Problem solved. Current assembly code:

asm{
									//moving the values to their destinations
mov		EBX, p[EBP];
movd	MM0, src;
movd	MM1, [EBX];

movq	MM5, alpha;			
movq	MM7, alphaMMXmul_const256;
movq	MM6, alphaMMXmul_const1;
pxor	MM2, MM2;
punpcklbw	MM0, MM2;
punpcklbw	MM1, MM2;

paddusw	MM6, MM5;	//1 + alpha
psubusw	MM7, MM5;	//256 - alpha

pmullw	MM0, MM6;	//src * (1 + alpha)
pmullw	MM1, MM7;	//dest * (256 - alpha)
paddusw	MM0, MM1;	//(src * (1 + alpha)) + (dest * (256 - alpha))
psrlw	MM0, 8;		//(src * (1 + alpha)) + (dest * (256 - alpha)) / 
256
									//moving the result to its place;
//pxor	MM2, MM2;
packuswb	MM0, MM2;

movd	[EBX], MM0;

emms;
}
The actual problem was the poor documentation of MMX instructions 
as it never really caught on, and the disappearance of assembly 
programming from the mainstream. The end result was a quick 
alpha-blending algorithm that barely has any extra performance 
penalty compared to just copying the pixels. I currently have no 
plans on translating the whole sprite displaying algorithm to 
assembly, instead I'll work on the editor for the game engine.

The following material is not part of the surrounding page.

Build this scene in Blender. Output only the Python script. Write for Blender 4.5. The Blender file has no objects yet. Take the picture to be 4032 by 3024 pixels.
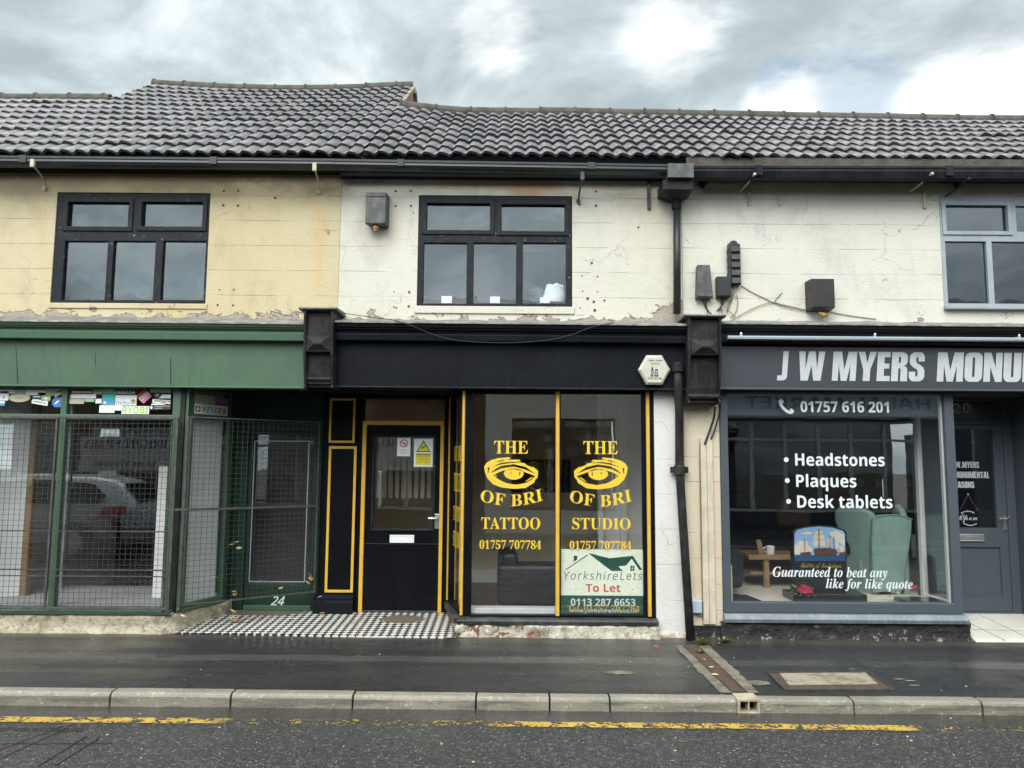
import bpy, bmesh, math, random
from mathutils import Vector, Matrix, noise as mnoise

# ------------------------------------------------------------------ camera, sky, sun, exposure
SC = bpy.context.scene
COL = SC.collection
R_ = math.radians
FOC, CX, CY = 3028.0, 2016.0, 1512.0            # focal length and centre in photograph pixels
PITCH, ROLL, EYE = R_(5.85), R_(0.4), 1.61
FW = Vector((0, math.cos(PITCH), math.sin(PITCH)))
UP0 = Vector((0, -math.sin(PITCH), math.cos(PITCH)))
RT = Vector((1, 0, 0)) * math.cos(ROLL) + UP0 * math.sin(ROLL)
UP = UP0 * math.cos(ROLL) - Vector((1, 0, 0)) * math.sin(ROLL)
cam_data = bpy.data.cameras.new('camera')
cam = bpy.data.objects.new('camera', cam_data)
COL.objects.link(cam)
cam_data.sensor_width = 36.0
cam_data.lens = 36.0 * FOC / 4032.0
cam_data.clip_start, cam_data.clip_end = 0.05, 1000
cam.matrix_world = Matrix(((RT.x, UP.x, -FW.x, 0), (RT.y, UP.y, -FW.y, 0), (RT.z, UP.z, -FW.z, EYE), (0, 0, 0, 1)))
SC.camera = cam

def ray(sx, sy):
    return FW + RT * ((sx - CX) / FOC) - UP * ((sy - CY) / FOC)

SUN_EL, SUN_AZ = R_(44), R_(200)                # behind the photographer, a little to the left
sun_data = bpy.data.lights.new('sun', 'SUN')
sun_data.energy, sun_data.angle, sun_data.color = 1.5, R_(36), (1.0, 0.96, 0.90)
sun = bpy.data.objects.new('sun', sun_data)
COL.objects.link(sun)
sdir = Vector((math.sin(SUN_AZ) * math.cos(SUN_EL), math.cos(SUN_AZ) * math.cos(SUN_EL), math.sin(SUN_EL)))
sun.rotation_euler = sdir.to_track_quat('Z', 'Y').to_euler()

SC.view_settings.view_transform = 'Standard'
SC.view_settings.look = 'None'
SC.view_settings.exposure = 0.95
SC.view_settings.gamma = 1.0
SC.view_settings.use_curve_mapping = False
SC.cycles.use_denoising = True
SC.cycles.max_bounces = 10
SC.cycles.transparent_max_bounces = 16
SC.cycles.sample_clamp_indirect = 6.0
SC.cycles.caustics_reflective = False
SC.cycles.caustics_refractive = False

# ------------------------------------------------------------------ node helper
class NT:
    def __init__(s, tree):
        s.t = tree; s.N = tree.nodes; s.L = tree.links
    def put(s, sock, v):
        if v is None: return
        if isinstance(v, bpy.types.NodeSocket): s.L.new(v, sock)
        else:
            if sock.type == 'RGBA' and not isinstance(v, (int, float)) and len(v) == 3: v = (*v, 1)
            if sock.type == 'RGBA' and isinstance(v, (int, float)): v = (v, v, v, 1)
            sock.default_value = v
    def node(s, typ, props=None, **ins):
        n = s.N.new(typ)
        for k, v in (props or {}).items(): setattr(n, k, v)
        for k, v in ins.items():
            s.put(n.inputs[int(k[1:])] if k[0] == 'i' and k[1:].isdigit() else n.inputs[k.replace('_', ' ')], v)
        return n
    def math(s, op, a, b=None, c=None, clamp=False):
        n = s.N.new('ShaderNodeMath'); n.operation = op; n.use_clamp = clamp
        for i, v in enumerate((a, b, c)):
            if v is not None: s.put(n.inputs[i], v)
        return n.outputs[0]
    def mix(s, f, a, b, mode='MIX'):
        n = s.N.new('ShaderNodeMix'); n.data_type = 'RGBA'; n.blend_type = mode
        s.put(n.inputs[0], f); s.put(n.inputs[6], a); s.put(n.inputs[7], b)
        return n.outputs[2]
    def noise(s, vec, scale, detail=4, rough=.55, dist=0):
        n = s.N.new('ShaderNodeTexNoise'); s.put(n.inputs['Vector'], vec)
        n.inputs['Scale'].default_value = scale; n.inputs['Detail'].default_value = detail
        n.inputs['Roughness'].default_value = rough; n.inputs['Distortion'].default_value = dist
        return n.outputs[0]
    def step(s, v, a, b):                        # smooth 0..1 between a and b (a may exceed b)
        n = s.N.new('ShaderNodeMapRange'); n.interpolation_type = 'SMOOTHSTEP'
        lo, hi = (a, b) if a < b else (b, a)
        s.put(n.inputs[0], v); n.inputs[1].default_value = lo; n.inputs[2].default_value = hi
        n.inputs[3].default_value, n.inputs[4].default_value = (0, 1) if a < b else (1, 0)
        return n.outputs[0]
    def pos(s):
        return s.N.new('ShaderNodeNewGeometry').outputs['Position']
    def xyz(s, v):
        n = s.N.new('ShaderNodeSeparateXYZ'); s.put(n.inputs[0], v); return n.outputs
    def comb(s, x, y, z):
        n = s.N.new('ShaderNodeCombineXYZ')
        for i, v in enumerate((x, y, z)): s.put(n.inputs[i], v)
        return n.outputs[0]
    def scale(s, v, k):
        n = s.N.new('ShaderNodeVectorMath'); n.operation = 'MULTIPLY'
        s.put(n.inputs[0], v); n.inputs[1].default_value = k; return n.outputs[0]
    def dot(s, v, d):
        n = s.N.new('ShaderNodeVectorMath'); n.operation = 'DOT_PRODUCT'
        s.put(n.inputs[0], v); n.inputs[1].default_value = d; return n.outputs['Value']
    def box(s, v, a, b, soft):                   # 1 between a and b
        return s.math('MULTIPLY', s.step(v, a - soft, a + soft), s.step(v, b + soft, b - soft))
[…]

Era Scarecrow <rtcvb32 yahoo.com> writes:

On Saturday, 4 June 2016 at 01:44:38 UTC, ZILtoid1991 wrote:
 Problem solved. Current assembly code:

 //moving the values to their destinations
 mov	EBX, p[EBP];
 movd	MM0, src;
 movd	MM1, [EBX];

 <snip>

 The actual problem was the poor documentation of MMX 
 instructions as it never really caught on, and the 
 disappearance of assembly programming from the mainstream. The 
 end result was a quick alpha-blending algorithm that barely has 
 any extra performance penalty compared to just copying the 
 pixels. I currently have no plans on translating the whole 
 sprite displaying algorithm to assembly, instead I'll work on 
 the editor for the game engine.

  So... Why did you need to dereference the pointer for p and move 
it to EBX, but didn't need to do it for src (no [])?

  Maybe you should explain your experiences with the MMX 
instruction set, follies and what you succeeded on? Where does 
the documentation fail? And are we talking about the Intel 
manuals and instruction sets or another source?